Further Thoughts On Atheism And Teleological Ethics

I've had a chance to think some more about my previous post and Daniel Fincke's reconciliation of atheism and teleology. Let's go back to this statement:

So, in this context, I am an atheistic virtue ethicist requiring no divine agency for the teleological dimensions of my ethics to make minimal sense and have minimal coherence. I am just describing purely naturalistically occurring patterns as universals or forms. I am saying that since humans’ very natures are constituted by a specific set of powers, fulfilling them is incumbent on humans as the beings that we are. It is irrational and a practical contradiction to destroy the very precondition of our own being (all things being equal). We have a rational imperative instead to flourish maximally powerfully according to the powers which constitute us ourselves.

My original criticism of this statement wasn't particularly well-developed, so I'd like to expand on it a little more.
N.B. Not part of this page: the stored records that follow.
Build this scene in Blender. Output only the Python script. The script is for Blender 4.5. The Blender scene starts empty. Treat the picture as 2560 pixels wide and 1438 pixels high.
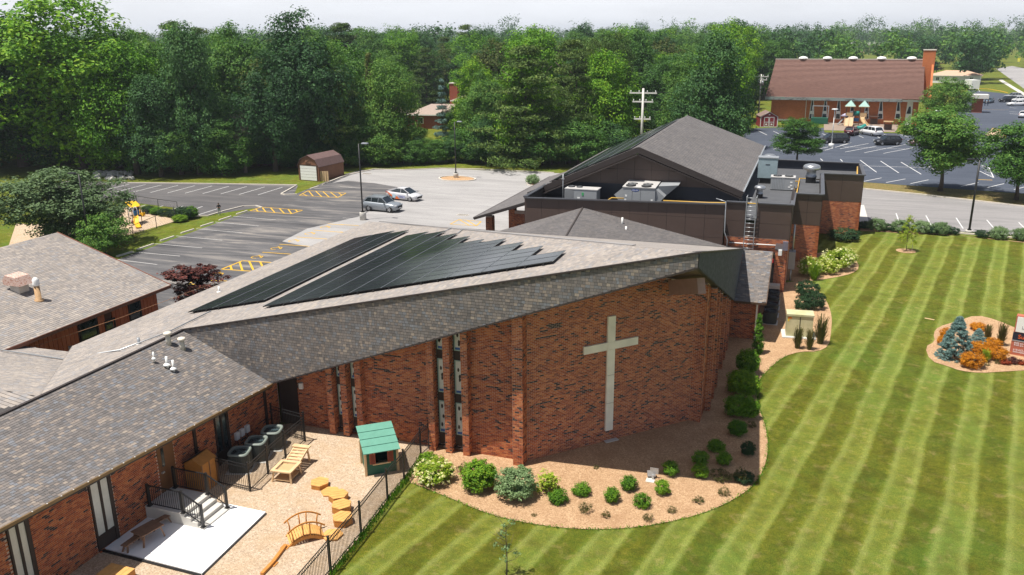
import bpy, bmesh, math, random
import numpy as np
from mathutils import Vector, Matrix
random.seed(7); RNG = np.random.default_rng(7)
S = bpy.context.scene
COL = S.collection
# ---------------------------------------------------------------- camera, sky, sun
# world axes = the church's building grid; origin on the ground below the prow tip of the sanctuary roof
FPX, TH, RL = 2093.3, 0.293327, 0.0092993
CH = 19.0
AZ = math.radians(19.5)
_T = np.array([7.2, 31.2])
_e1 = np.array([-math.cos(AZ), math.sin(AZ)]); _e2 = np.array([math.sin(AZ), math.cos(AZ)])
def _loc(v):
    return np.array([-(v[0]*_e1[0]+v[1]*_e1[1]), v[0]*_e2[0]+v[1]*_e2[1], v[2]])
_F = np.array([0, math.cos(TH), -math.sin(TH)]); _D = np.array([0, -math.sin(TH), -math.cos(TH)]); _R = np.array([1., 0, 0])
CA = _loc(math.cos(RL)*_R+math.sin(RL)*_D); CB = _loc(-math.sin(RL)*_R+math.cos(RL)*_D); CC = _loc(_F)
CAM = _loc(np.array([-_T[0], -_T[1], CH]))
cd = bpy.data.cameras.new('camera'); cam = bpy.data.objects.new('camera', cd); COL.objects.link(cam)
cam.matrix_world = Matrix(((CA[0], -CB[0], -CC[0], CAM[0]), (CA[1], -CB[1], -CC[1], CAM[1]), (CA[2], -CB[2], -CC[2], CAM[2]), (0, 0, 0, 1)))
cd.sensor_width = 36; cd.lens = FPX/2560*36; cd.clip_start = .5; cd.clip_end = 6000
S.camera = cam
SUNV = Vector((.258, .232, -1.0)).normalized()          # direction the light travels
w = bpy.data.worlds.new('World'); S.world = w; w.use_nodes = True
nt = w.node_tree; bg = nt.nodes['Background']
sky = nt.nodes.new('ShaderNodeTexSky'); sky.sky_type = 'NISHITA'; sky.sun_disc = False
sky.sun_elevation = math.asin(-SUNV.z); sky.sun_rotation = math.atan2(-SUNV.x, -SUNV.y)
sky.air_density = 1.0; sky.dust_density = 2.5; sky.ozone_density = 1.0
tc = nt.nodes.new('ShaderNodeTexCoord'); mp = nt.nodes.new('ShaderNodeMapping'); mp.inputs['Scale'].default_value = (1, 1, 5)
no = nt.nodes.new('ShaderNodeTexNoise'); no.inputs['Scale'].default_value = 3.2; no.inputs['Detail'].default_value = 7; no.inputs['Roughness'].default_value = .6
cr = nt.nodes.new('ShaderNodeValToRGB'); cr.color_ramp.elements[0].position = .30; cr.color_ramp.elements[0].color = (.80, .80, .80, 1); cr.color_ramp.elements[1].position = .62; cr.color_ramp.elements[1].color = (.97, .97, .97, 1)
sp = nt.nodes.new('ShaderNodeSeparateXYZ'); mr = nt.nodes.new('ShaderNodeMapRange')
mr.inputs['From Min'].default_value = .08; mr.inputs['From Max'].default_value = .30; mr.inputs['To Min'].default_value = 1; mr.inputs['To Max'].default_value = .08
mu = nt.nodes.new('ShaderNodeMath'); mu.operation = 'MULTIPLY'
mx = nt.nodes.new('ShaderNodeMixRGB'); mx.inputs['Color2'].default_value = (13.6, 13.9, 14.6, 1)
L = nt.links.new
L(tc.outputs['Generated'], mp.inputs['Vector']); L(mp.outputs['Vector'], no.inputs['Vector']); L(no.outputs['Fac'], cr.inputs['Fac'])
L(tc.outputs['Generated'], sp.inputs['Vector']); L(sp.outputs['Z'], mr.inputs['Value']); L(cr.outputs['Color'], mu.inputs[0]); L(mr.outputs['Result'], mu.inputs[1])
L(mu.outputs[0], mx.inputs['Fac']); L(sky.outputs['Color'], mx.inputs['Color1']); L(mx.outputs['Color'], bg.inputs['Color'])
bg.inputs['Strength'].default_value = .055
sl = bpy.data.lights.new('sun', 'SUN'); sl.energy = 5.0; sl.angle = math.radians(.5); sl.color = (1, .95, .87)
so = bpy.data.objects.new('sun', sl); COL.objects.link(so); so.rotation_euler = SUNV.to_track_quat('-Z', 'Y').to_euler(); so.location = (0, 0, 80)
S.view_settings.view_transform = 'Standard'; S.view_settings.look = 'None'; S.view_settings.gamma = 1; S.view_settings.use_curve_mapping = False
S.view_settings.exposure = 0.46
S.render.engine = 'CYCLES'
S.cycles.max_bounces = 6; S.cycles.transparent_max_bounces = 12; S.cycles.use_denoising = True
# ---------------------------------------------------------------- surveying helpers
def ray(px, py): return (px-1280)/FPX*CA+(py-719)/FPX*CB+CC
def G(px, py, z=0.):
    r = ray(px, py); t = (z-CAM[2])/r[2]; p = CAM+t*r; return Vector(p)
def PX(px, py, x):
    r = ray(px, py); t = (x-CAM[0])/r[0]; return Vector(CAM+t*r)
def PY(px, py, y):
    r = ray(px, py); t = (y-CAM[1])/r[1]; return Vector(CAM+t*r)
def proj(p):
    v = np.array(p)-CAM; d = v@CC; return (1280+FPX*(v@CA)/d, 719+FPX*(v@CB)/d)
def ZAT(x, y, py):
    """height over (x, y) that shows at photo row py"""
    a = CC*(py-719)/FPX-CB  # (v.CB)/(v.CC)=(py-719)/FPX
    v0 = np.array([x, y, 0.])-CAM
    return -(v0@a)/a[2]
def scale_at(p): return FPX/((np.array(p)-CAM)@CC)   # photo pixels per metre
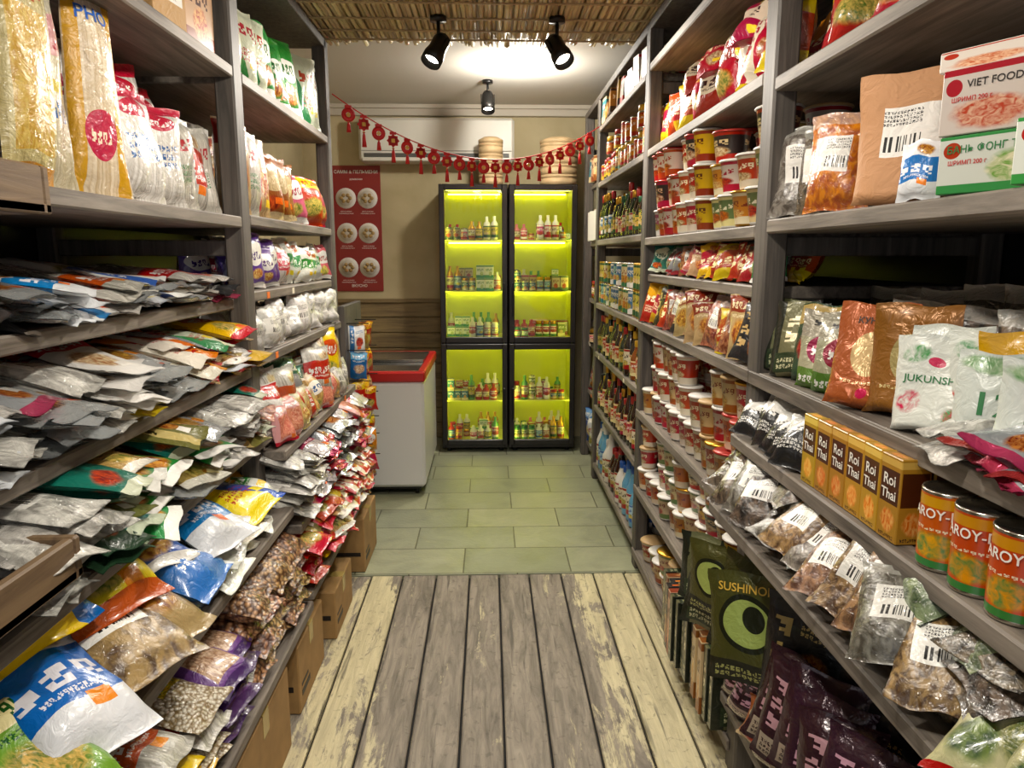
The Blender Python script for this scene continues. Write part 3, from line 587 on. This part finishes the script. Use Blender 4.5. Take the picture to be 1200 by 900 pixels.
stock('x',Rr,(2.6,3.3),.422,.70,lambda:cup(.045,.10),CM('cupG','cupW','cupR','cupO','cupP'),.1,2,.13,3,.102,t=.1,jx=.014,run=2,skip=.08,vary=.35,mixed=.4,acc=acc)
acc.done('instant_noodle_cups')
acc=Acc()
stock('x',Rr,(2.6,3.3),.102,.70,lambda:cup(.06,.10),CM('cupG','cupT','cupR','cupV'),.13,2,.15,2,.102,t=.12,run=1,acc=acc,mixed=.4)
stock('x',Rr,(1.93,2.55),.102,.69,lambda:box(.035,.24,.2),G('black2','nori2','cart5'),.042,1,lean=0,t=.1,yaw=0,acc=acc,jy=.02)
acc.done('bottom_shelf_goods')
BM=lambda labs,bs,caps:[[g[l],b,c] for l in labs for b in bs for c in caps]
stock('canned_goods_row',Rr,(3.4,4.74),1.962,.71,lambda:RS.choice([can(.04,.12),can(.038,.1),jar(.038,.12)]),[[g['tin2'],m_metal,m_capr],[g['tin4'],m_gold,m_gold],[g['tin1'],m_metal,m_capy]],.088,2,.1,2,.122,t=.08,run=3,jx=.004,skip=.1,vary=.4)
stock('sauce_bottle_row',Rr,(3.4,4.74),1.602,.71,lambda:bottle(.03,RS.choice([.18,.22,.27])),BM(['labR','labG','labW','tin5'],[m_soy,m_grn,m_dark],[m_capr,m_capg,m_gold]),.072,3,.09,t=.06,run=3,jx=.006)
stock('canned_goods_row',Rr,(3.4,4.74),1.202,.71,lambda:can(.036,.13),[[g['tin3'],m_metal],[g['tin5'],m_metal],[g['tin4'],m_metal],[g['labG'],m_gold]],.08,2,.1,2,.132,t=.07,run=3,jx=.006,vary=.3)
stock('soy_sauce_bottle_row',Rr,(3.4,4.74),.882,.71,lambda:bottle(RS.choice([.03,.036]),RS.choice([.2,.24,.28])),BM(['labW','labG','labR'],[m_dark,m_grn,m_hon],[m_capg,m_capy,m_capr]),.078,3,.09,t=.07,run=3,jx=.006)
stock('soy_sauce_bottle_row',Rr,(3.4,4.74),.522,.71,lambda:bottle(.034,RS.choice([.22,.26,.3])),BM(['labW','labR'],[m_dark,m_soy],[m_capr,m_blk,m_gold]),.078,3,.09,t=.07,run=4,jx=.006)
stock('water_bottle_row',Rr,(3.4,4.74),.122,.71,lambda:bottle(.042,RS.choice([.24,.3])),BM(['labB','labW'],[m_water,m_wr],[m_capb,m_wr])+BM(['labW'],[m_soy],[m_capr]),.096,3,.1,t=.09,run=2,jx=.006)
acc=Acc()
for z,mk,mt in ((2.002,lambda:box(.09,.16,.1),G('cart4','cart5')),(1.602,lambda:box(.11,.2,.12),[plain('white_goods','c8c4b8',.5)]),(1.202,lambda:jar(.04,.12),BM(['labW','labG'],[m_gold],[m_capr])),(.882,lambda:jar(.045,.1),BM(['labR'],[m_dark],[m_gold])),(.522,bagm(.13,.2,.05),G('silver','black2','tan')),(.122,bagm(.14,.24,.05),G('white2','silver3','blue3'))):
    stock('x',Rr,(4.84,5.36),z,.76,mk,mt,.12,2,.13,acc=acc,yaw=.3)
acc.done('assorted_goods_row')

acc=Acc()
stock('x',Rr,(.9,1.84),1.202,.98,bagm(.18,.22,.07),G('black3','cldark','nori2','clgrey'),.12,1,lean=5,yaw=.3,acc=acc)
stock('x',Rr,(1.1,1.84),1.202,.86,bagm(.15,.2,.05),G('cldark','nori2','clgrey','clred'),.11,1,lean=8,yaw=.5,acc=acc)
def pouch(y,x,s,mt,ln,yw,txt=(),z=1.203,gus=1):
    p=pillow(*s,n=13,m=16,gus=gus,wr=.1,pinch=.02); tx=[(textpart(t_,sz,x_,z_,p,bold=b_),m_) for t_,sz,x_,z_,m_,b_ in txt]
    put(acc,p,x,y,z,Rr,g[mt],ln,yw,texts=tx)
pouch(1.82,.76,(.13,.19,.05),'nori2',9,.8); pouch(1.75,.75,(.13,.19,.05),'nori2',12,.7); pouch(1.68,.77,(.13,.19,.05),'dgreen',12,.6)
pouch(1.60,.75,(.125,.18,.05),'magenta',18,.75); pouch(1.53,.76,(.13,.18,.05),'magenta',14,.75); pouch(1.46,.79,(.12,.18,.05),'dgreen',10,.6)
pouch(1.38,.74,(.155,.21,.06),'window',14,.7,[('КУНЖУТ',.018,0,.168,m_ink,1)]); pouch(1.31,.78,(.15,.21,.06),'window',10,.7)
pouch(1.18,.75,(.13,.165,.06),'floral',8,.75,[('JUKUNSHU',.017,0,.085,m_gink,1.1)]); pouch(1.22,.79,(.13,.18,.05),'floral',8,.75); pouch(1.12,.79,(.13,.18,.05),'floral',8,.6)
pouch(1.04,.755,(.115,.155,.055),'twelve',8,.75,[('12',.05,0,.06,m_gink,1.2)]); pouch(.95,.76,(.115,.155,.055),'twelve',8,.7,[('12',.05,0,.06,m_gink,1.2)]); pouch(1.08,.82,(.12,.18,.06),'red3',5,.7)
acc.done('food_pouch_row')
stock('clear_film_packets',Rr,(.65,1.12),1.202,.66,bagm(.11,.17,.025,wr=.35),G('clplain','clwhite','silver','clplain'),.07,1,layers=3,lh=.014,lean=80,jy=.3,t=.02)
acc=Acc()
stock('x',Rr,(1.48,1.86),1.032,.655,bagm(.10,.13,.04,wr=.25),G('black1','black1','black3'),.06,2,.06,lean=38,yaw=.5,jy=.25,t=.03,acc=acc)
stock('x',Rr,(1.48,1.86),1.032,.80,bagm(.12,.15,.045),G('black3','white2','clwhite'),.08,2,.09,lean=20,yaw=.3,jy=.25,t=.03,acc=acc)
acc.done('black_seasoning_packets')
acc=Acc(); y=1.44
while y>1.08:
    for r in range(3):
        p=box(.058,.145,.052); put(acc,p,.69+r*.056+RS.uniform(-.004,.004),y,1.031,Rr,g['cartcurry'],0,RS.uniform(-.03,.03),texts=[(textpart('Roi',.026,0,.096,p),m_wink),(textpart('Thai',.024,0,.072,p),m_wink)] if r==0 else ())
    y-=.0605
acc.done('curry_soup_cartons')
acc=Acc()
for y in (1.03,.95,.87,.79,.71):
    for r in range(3):
        put(acc,can(.038,.125,24),.695+r*.08,y,1.031,Rr,[g['tincurry'],m_metal],0,.5)
        if r==0: put(acc,textpart('AROY-D',.021,0,.083,cyl=.0385,bold=.95),.695,y,1.031,Rr,m_wink,0,.5)
acc.done('canned_soup_row')
acc=Acc()
stock('x',Rr,(.7,1.86),.842,.63,bagm(.14,.17,.05,wr=.3),G('cldark','clgrey','clbrown','cldark','clgreen'),.09,1,layers=4,lh=.03,lean=66,jy=.45,t=.05,run=3,acc=acc)
stock('x',Rr,(.7,1.86),.842,.82,bagm(.15,.16,.07,wr=.25),G('cldark','clgrey','clbrown'),.10,2,.16,lean=30,jy=.3,t=.05,run=2,acc=acc)
y=1.82
for mt in ('cldark','cldark','clgrey','cldark','clgrey','clbrown','clgrey','clbrown','clbrown','clbrown','clgrey','clbrown'):
    put(acc,pillow(.13,.17,.05,n=12,m=14,wr=.3),.59+RS.uniform(0,.02),y,.88+RS.uniform(-.01,.02),Rr,g[mt],54+RS.uniform(-8,8),.5+RS.uniform(-.35,.35),RS.uniform(-.15,.15)); y-=.085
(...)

I agree that Daniel has described how an atheist might rationally be ends-directed/ends-oriented. However, as with my criticism of "goodness as effectiveness", I think the primary problem is that the rational pursuit of "maximal flourishing" doesn't reach far enough/isn't strong enough to form the basis of anything we'd recognize as an ethical system. Daniel has based his defense of ends-oriented behavior on the idea that instrumentally rational individuals have ample reason to further their personal development:

So, we have these powers, they constitute our very being. It is irrational for us to try to destroy these powers (all things being equal) since they are us ourselves and they are the precondition of every conceivable good we could achieve.

Agreed. However, it does not follow from there that individuals have a rational imperative to value the maximal flourishing of their fellow sentient beings. Coincidentally, I'm currently reading Gerald Gaus' The Order Of Public Reason, which spends a non-trivial amount of time discussing whether instrumentally rational agents are capable of reasoning themselves into this type of regard for others. His conclusion, which I've zero cause to dispute, is that they can't:

If social morality allows us to better achieve our ends, it must follow that individuals concerned only with achieving their ends could reason their way to it. This elegant proposal has failed. Gauthier and others tried to implement it by revising the very concept of instrumental rationality, but in so doing the elegance and plausibility of their solutions was undermined. Those who sought to achieve it without abandoning the core elements of the instrumental idea had a variety of interesting ideas, but more sophisticated analysis shows that they are unable to support large-scale human cooperation. Instrumentalism has proposed a problem that it cannot solve in its own terms. As we are about to see, "deontological," rule-based reasoning that does not derive from instrumental reasoning - the bete noir of the instrumentalists - is requried to solve the problem that they posed. (p. 100)

So it seems to me that Daniel has only provided part of the solution: He's shown why an atheist can care about emself, but hasn't shown why an atheist should care about others. Absent that showing I don't think he can claim to have a system of ethics that is coherent, atheistic, and teleological.